One of the things that’s happened to records management in the last ten years, is that we’ve stopped talking about records.

What started as a sensible effort to define something core to what we do, turned into a religious argument and lost its connection to practice – and most people tired of the argument.

So now we don’t talk about records.

So no one knows what we do – or they know what they think we do (like the senior executive sponsor in one organisation who thought it was about managing all their paper).

And so they don’t connect the problems they have back to poor records management.

And they should – because records management is just how you get systematic control of recorded information.

And what is the only sensible way of measuring the effectiveness of records management? The outcomes that the organisation produces that can be linked back to it.

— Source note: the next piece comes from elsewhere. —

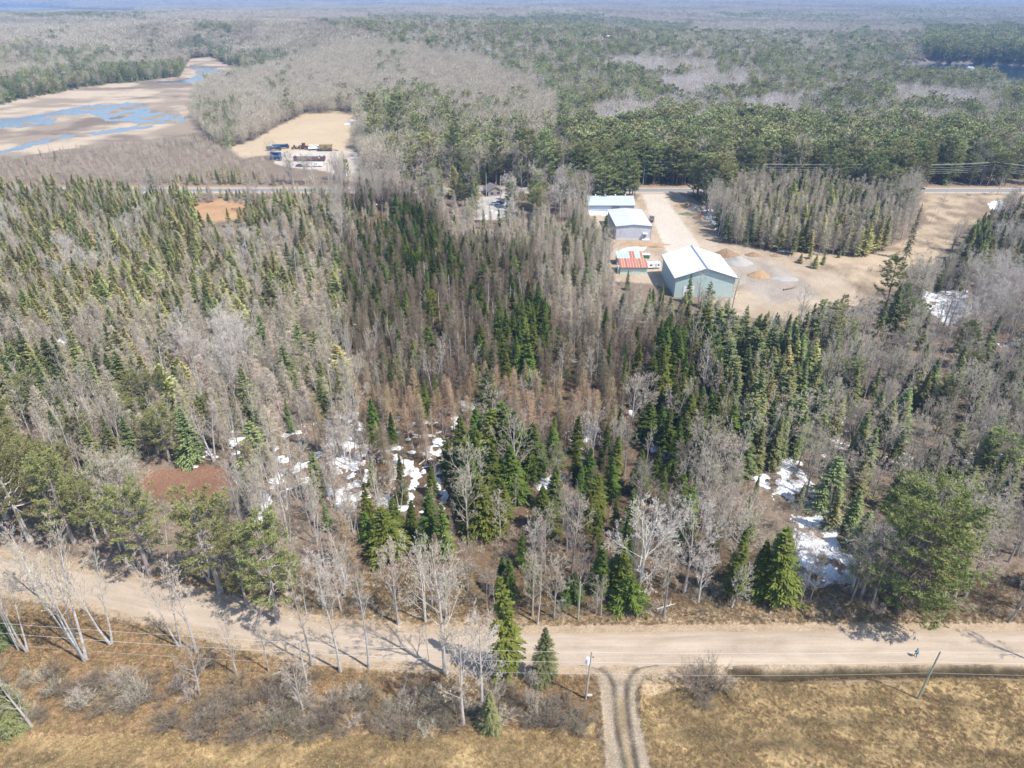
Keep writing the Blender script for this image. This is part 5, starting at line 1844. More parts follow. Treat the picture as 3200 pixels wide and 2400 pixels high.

They’re everywhere – but they don’t know it.

The customer service people who keep stuffing up – because they don’t have access to recorded information about the things customers are doing with their organisation.

The marketing people who keep running campaigns that annoy high value customers because they treat them like they don’t already have a relationship with the organisation.

The service people who treat high value customers like the organisation doesn’t have an obligation to service them because they didn’t have access to a contract.

The legal counsel who stuffs up because they didn’t have access to all of the correspondence about a contract before they had to write it.

The operations managers who keep making mistakes because they are forecasting on past production and demand data that’s not quite right.

All of these people have problems that records is exactly the right skillset to solve.

Organisations have masses of problems caused by poorly recorded information. Every time a process relies on information that the organisation already has, or should already have – records has a horse in that race, and if it’s going badly, they want our help.

The key is to talk to them about how we solve problems caused by poorly recorded information.